Recently staff from NZAID visited a Rotary International-supported project in Arusha , Tanzania which has helped build a market space recently opened by the President of Tanzania. Prior to the setting up of a market space women and their children were selling produce beside the road and lives were lost due to their proximity to heavy traffic.
Rotary and a representative group of women worked with Government to identify a piece of land for the market and set about creating a successful facility including water and sanitation facilitates.
The market now attracts buyers from restaurants and lodges, something that did not happen when the women were forced to sell at the roadside. The project is seen by the Government as a model to be used in other communities.
NZAID funding has supported numerous Rotary projects over the years, including tsunami recovery work, polio eradication, and grassroots projects in Africa and the Pacific.

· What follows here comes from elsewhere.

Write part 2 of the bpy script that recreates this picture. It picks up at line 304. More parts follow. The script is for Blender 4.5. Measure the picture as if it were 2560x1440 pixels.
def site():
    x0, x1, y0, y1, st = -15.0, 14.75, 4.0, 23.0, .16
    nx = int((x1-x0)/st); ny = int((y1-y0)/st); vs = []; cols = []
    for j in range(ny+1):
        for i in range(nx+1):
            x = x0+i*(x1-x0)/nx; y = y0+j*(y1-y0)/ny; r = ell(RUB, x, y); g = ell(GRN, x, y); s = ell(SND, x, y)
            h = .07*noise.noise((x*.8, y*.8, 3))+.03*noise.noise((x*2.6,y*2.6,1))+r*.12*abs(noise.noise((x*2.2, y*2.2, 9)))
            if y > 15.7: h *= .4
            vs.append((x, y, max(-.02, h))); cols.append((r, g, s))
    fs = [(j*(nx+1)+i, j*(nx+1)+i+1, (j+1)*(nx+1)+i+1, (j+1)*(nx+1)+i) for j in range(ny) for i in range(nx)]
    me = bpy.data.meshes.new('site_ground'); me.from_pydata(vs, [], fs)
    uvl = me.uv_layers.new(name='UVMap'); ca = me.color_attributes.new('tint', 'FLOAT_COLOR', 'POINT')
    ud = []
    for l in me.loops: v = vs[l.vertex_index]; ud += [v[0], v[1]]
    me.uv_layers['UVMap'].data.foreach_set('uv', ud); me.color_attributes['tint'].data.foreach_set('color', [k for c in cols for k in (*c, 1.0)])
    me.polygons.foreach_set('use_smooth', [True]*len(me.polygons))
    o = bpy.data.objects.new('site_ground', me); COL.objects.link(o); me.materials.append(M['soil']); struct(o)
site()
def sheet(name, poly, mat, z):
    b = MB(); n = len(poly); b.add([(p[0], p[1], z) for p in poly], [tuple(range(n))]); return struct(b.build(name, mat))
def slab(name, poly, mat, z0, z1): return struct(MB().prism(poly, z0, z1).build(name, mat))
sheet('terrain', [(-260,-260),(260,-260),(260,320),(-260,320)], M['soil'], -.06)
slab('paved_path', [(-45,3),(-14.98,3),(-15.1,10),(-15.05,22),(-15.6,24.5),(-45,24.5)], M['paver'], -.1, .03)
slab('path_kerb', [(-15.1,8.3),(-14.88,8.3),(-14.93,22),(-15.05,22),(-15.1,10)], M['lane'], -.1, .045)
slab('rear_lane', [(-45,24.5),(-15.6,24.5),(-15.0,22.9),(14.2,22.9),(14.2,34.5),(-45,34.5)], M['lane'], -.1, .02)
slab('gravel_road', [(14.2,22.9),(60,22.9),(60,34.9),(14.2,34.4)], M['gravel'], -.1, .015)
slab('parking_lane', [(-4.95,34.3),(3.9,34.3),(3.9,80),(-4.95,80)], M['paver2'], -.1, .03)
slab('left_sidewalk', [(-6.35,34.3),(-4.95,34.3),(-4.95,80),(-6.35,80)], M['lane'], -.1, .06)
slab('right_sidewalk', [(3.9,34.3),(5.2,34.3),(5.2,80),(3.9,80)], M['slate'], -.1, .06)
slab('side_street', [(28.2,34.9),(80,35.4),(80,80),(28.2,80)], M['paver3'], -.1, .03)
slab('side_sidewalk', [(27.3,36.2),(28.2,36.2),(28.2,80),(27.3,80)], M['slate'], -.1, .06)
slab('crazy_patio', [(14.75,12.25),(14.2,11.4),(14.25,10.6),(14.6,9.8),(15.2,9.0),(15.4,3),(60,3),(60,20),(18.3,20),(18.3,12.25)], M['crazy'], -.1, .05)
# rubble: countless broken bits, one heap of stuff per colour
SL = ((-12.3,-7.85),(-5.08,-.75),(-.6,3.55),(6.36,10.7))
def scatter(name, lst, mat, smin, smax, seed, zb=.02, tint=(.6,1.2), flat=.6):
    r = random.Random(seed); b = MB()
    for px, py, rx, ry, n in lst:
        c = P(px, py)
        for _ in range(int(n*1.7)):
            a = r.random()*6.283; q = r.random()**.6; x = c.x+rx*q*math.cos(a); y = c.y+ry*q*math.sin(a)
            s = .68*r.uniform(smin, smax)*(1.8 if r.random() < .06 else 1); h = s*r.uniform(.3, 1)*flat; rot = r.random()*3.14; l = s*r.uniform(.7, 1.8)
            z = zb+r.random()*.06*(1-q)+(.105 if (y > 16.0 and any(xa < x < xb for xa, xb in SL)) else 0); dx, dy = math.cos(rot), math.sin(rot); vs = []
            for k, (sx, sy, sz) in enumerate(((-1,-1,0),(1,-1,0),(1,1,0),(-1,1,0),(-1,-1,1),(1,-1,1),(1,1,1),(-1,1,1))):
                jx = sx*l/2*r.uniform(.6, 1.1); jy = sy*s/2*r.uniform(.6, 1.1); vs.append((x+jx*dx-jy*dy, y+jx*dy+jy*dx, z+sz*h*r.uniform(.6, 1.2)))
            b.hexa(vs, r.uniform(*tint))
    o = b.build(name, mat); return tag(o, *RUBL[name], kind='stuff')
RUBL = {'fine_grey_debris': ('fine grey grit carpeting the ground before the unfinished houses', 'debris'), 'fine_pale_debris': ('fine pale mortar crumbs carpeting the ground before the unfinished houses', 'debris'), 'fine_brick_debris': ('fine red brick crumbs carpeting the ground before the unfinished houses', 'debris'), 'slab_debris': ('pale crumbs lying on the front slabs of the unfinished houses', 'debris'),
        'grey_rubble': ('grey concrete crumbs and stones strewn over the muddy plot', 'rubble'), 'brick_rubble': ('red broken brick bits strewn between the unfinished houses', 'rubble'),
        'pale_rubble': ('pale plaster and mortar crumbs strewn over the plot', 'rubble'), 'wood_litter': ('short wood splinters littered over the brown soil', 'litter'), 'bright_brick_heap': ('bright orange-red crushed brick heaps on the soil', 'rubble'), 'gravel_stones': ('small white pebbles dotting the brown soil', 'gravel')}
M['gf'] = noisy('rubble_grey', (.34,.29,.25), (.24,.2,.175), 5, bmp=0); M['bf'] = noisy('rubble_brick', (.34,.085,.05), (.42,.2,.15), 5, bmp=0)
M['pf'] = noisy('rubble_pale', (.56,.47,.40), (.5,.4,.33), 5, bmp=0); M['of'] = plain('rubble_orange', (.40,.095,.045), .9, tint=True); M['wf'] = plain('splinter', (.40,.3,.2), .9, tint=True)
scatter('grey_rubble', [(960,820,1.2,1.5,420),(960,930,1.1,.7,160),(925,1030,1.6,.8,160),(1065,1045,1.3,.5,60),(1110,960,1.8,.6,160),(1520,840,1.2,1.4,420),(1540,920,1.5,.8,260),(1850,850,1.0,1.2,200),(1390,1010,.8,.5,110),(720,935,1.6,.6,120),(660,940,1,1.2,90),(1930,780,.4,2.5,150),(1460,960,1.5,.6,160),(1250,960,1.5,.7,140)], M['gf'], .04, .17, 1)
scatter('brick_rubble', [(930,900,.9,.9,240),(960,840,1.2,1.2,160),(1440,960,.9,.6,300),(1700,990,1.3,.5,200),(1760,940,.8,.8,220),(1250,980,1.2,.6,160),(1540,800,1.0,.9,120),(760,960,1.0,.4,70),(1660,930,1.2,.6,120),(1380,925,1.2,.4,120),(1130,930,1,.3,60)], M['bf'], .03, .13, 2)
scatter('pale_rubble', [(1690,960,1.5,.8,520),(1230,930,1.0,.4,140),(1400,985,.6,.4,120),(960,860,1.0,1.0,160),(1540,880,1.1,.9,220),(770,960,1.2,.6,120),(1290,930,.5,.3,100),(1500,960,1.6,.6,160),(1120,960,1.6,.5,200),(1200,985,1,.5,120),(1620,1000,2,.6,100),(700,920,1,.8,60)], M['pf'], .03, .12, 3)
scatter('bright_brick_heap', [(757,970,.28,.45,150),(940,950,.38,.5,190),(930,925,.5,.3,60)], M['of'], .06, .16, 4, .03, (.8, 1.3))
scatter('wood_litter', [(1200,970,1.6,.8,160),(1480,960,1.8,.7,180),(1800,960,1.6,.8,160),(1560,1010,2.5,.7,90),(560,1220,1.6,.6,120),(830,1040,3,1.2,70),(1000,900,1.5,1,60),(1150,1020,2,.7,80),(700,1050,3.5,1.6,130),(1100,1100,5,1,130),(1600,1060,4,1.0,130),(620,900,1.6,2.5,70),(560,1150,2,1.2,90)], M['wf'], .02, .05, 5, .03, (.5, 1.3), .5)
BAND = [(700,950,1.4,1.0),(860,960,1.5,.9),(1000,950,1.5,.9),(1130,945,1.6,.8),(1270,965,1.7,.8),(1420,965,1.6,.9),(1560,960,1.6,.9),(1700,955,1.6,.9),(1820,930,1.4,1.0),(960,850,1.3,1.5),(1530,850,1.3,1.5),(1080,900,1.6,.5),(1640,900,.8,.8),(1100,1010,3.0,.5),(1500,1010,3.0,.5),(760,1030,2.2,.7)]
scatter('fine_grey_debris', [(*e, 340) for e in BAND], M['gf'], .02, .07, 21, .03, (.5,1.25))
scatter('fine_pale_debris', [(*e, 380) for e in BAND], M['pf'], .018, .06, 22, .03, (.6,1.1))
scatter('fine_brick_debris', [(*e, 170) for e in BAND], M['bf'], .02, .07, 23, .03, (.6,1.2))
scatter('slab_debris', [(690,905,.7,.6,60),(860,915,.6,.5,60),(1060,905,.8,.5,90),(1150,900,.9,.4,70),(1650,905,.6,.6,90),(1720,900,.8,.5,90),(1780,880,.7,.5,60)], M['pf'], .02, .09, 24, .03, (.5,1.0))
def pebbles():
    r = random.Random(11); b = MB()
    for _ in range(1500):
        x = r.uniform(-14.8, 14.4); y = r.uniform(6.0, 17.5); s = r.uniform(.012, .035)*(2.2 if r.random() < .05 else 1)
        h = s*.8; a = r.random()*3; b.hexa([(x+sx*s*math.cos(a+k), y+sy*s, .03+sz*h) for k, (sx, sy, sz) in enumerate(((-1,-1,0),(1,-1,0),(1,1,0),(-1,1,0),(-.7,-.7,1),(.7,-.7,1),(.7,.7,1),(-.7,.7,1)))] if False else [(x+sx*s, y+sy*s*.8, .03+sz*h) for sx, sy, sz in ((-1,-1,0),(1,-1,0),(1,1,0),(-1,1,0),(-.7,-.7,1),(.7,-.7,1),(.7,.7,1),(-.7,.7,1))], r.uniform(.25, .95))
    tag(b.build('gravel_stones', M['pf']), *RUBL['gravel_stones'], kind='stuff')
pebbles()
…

Rotary has received more than $2.2 million from the New Zealand government over the past four years, including a special centenary grant of half a million, and NZAID has given $2 million directly to the United Nations to support the combined Rotary, World Health Organisation and UNICEF polio campaign.
Rotary International, as a major aid actor, and Rotary in New Zealand, will be well aware of the need to use donated funding, whether from the Government or the public, as effectively as possible for sustainable outcomes.
In that respect Rotary NZ's membership of the NZAID-funded but independently-governed KOHA scheme provides an excellent opportunity for learning, and transferring, lessons about effective development derived from experience.
In welcoming you here this evening President Lee, I can assure you that NZAID looks forward to continuing our longstanding and valuable partnership with Rotary as we both, in our different ways seek to achieve sustainable improvements in the lives of poor people and build a safer and fairer world.